In a press briefing, an official with a state economic planning committee said Chinese textile mills will receive quotas to import the equivalent of 4.1 million 480-pound bales in 2015, the minimum allowed under rules set by the World Trade Organization. U.S. government forecasters recently predicted Chinese mills would import eight million bales in the year that began Aug. 1.
China is the world's top cotton consumer, and the official's comments sent prices tumbling.
Cotton for delivery in December ended down 2.8% at 62.59 cents a pound, the lowest since Oct. 7, 2009.
Futures prices have tumbled 26% this year on expectations that China would curb its imports.
The country had been stockpiling cotton since late 2011 following a sharp run-up in prices. But that level of buying was widely seen as unsustainable, particularly as China's economy has cooled.
August cotton imports were down 26% from a year earlier, according to customs data.
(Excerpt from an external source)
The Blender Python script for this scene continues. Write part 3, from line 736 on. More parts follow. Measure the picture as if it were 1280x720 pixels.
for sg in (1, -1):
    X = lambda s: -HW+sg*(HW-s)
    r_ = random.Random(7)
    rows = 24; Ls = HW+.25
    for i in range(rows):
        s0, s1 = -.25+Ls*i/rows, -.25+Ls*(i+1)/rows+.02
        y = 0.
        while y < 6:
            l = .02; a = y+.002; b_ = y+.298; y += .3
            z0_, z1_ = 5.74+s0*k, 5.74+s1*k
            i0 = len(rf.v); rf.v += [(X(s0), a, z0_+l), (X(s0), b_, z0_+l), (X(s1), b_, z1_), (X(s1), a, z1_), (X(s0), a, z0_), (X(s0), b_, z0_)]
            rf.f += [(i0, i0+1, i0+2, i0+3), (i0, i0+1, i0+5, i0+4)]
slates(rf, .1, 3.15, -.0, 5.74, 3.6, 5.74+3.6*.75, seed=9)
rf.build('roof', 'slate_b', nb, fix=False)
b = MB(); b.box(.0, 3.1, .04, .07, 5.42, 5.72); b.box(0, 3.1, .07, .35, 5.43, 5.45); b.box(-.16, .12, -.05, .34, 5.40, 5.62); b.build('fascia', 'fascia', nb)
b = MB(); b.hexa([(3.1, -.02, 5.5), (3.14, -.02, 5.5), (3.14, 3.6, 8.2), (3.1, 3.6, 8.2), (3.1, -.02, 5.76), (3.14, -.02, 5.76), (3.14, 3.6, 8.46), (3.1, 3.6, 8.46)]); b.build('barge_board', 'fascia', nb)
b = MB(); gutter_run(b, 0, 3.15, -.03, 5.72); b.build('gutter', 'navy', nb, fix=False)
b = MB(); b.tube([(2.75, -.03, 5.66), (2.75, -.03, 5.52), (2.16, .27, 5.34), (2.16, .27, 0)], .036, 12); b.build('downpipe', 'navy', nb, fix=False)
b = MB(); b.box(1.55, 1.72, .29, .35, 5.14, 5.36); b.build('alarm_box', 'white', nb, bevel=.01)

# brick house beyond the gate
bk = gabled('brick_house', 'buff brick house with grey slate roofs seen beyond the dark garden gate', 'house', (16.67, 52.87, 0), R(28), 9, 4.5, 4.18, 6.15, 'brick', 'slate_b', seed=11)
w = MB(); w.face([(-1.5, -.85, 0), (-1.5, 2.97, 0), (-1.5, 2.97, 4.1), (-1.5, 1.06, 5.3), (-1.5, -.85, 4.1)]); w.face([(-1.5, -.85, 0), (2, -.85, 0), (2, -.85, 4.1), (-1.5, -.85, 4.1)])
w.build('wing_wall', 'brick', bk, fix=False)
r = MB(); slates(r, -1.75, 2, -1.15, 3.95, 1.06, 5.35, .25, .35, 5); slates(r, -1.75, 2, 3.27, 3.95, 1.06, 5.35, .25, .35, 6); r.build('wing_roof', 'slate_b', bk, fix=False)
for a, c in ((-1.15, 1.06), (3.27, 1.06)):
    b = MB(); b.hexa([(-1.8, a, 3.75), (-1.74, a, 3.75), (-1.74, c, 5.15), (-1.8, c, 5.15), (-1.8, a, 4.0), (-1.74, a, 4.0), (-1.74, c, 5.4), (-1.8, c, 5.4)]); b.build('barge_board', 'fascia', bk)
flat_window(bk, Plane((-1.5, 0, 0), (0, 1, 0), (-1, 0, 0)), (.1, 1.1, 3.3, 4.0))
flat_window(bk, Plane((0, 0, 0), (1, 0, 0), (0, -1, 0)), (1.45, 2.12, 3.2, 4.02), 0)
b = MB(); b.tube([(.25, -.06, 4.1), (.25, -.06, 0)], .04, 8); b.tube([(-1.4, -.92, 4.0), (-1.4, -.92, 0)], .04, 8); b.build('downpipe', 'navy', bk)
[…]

On Monday, China's finance minister said major changes to the country's economic stimulus efforts aren't likely, even as the world's second-largest economy grapples with slowing growth.
The lower import target "adds a little more fundamental fuel to the argument that prices are likely to taper further," said Gary Raines, chief fiber and textile economist at INTL FCStone in Nashville, Tenn.
Also adding pressure to prices are expectations for a much bigger crop in the U.S., the world's No. 1 cotton exporter. The U.S. Department of Agriculture estimates that domestic cotton production will increase 28% in 2014 from a year earlier, as low grain prices caused farmers to switch to growing the fiber.
Some cotton traders are worried the steep drop in prices could lead to contract defaults. After prices plunged from a post-Civil War high three years ago, a wave of defaults by mills hit balance sheets at some of the largest cotton traders, sparking a wave of legal battles.
Others expect the impact of the Chinese announcement to be lessened by imports made outside the quota system. The quota allows mills to import a limited amount of cotton tax free, but many are likely to buy additional cotton if supplies are tight.
The most actively traded cotton contract on the Zhengzhou Commodity Exchange ended Monday at a 53% premium to the benchmark price on ICE Futures U.S., reflecting how little cotton is actually available to mills within China. Much of the cotton in the country's stockpiles is of a lower quality than imported U.S. cotton, analysts say.
To avoid the tax, mills could also buy cotton pre-spun into yarn outside China. That would potentially boost demand from importers in other countries, such as Vietnam and Pakistan, analysts say.
"They've already found a way to circumvent the system," said Sharon Johnson, senior cotton specialist and introducing broker at KCG Futures in Atlanta.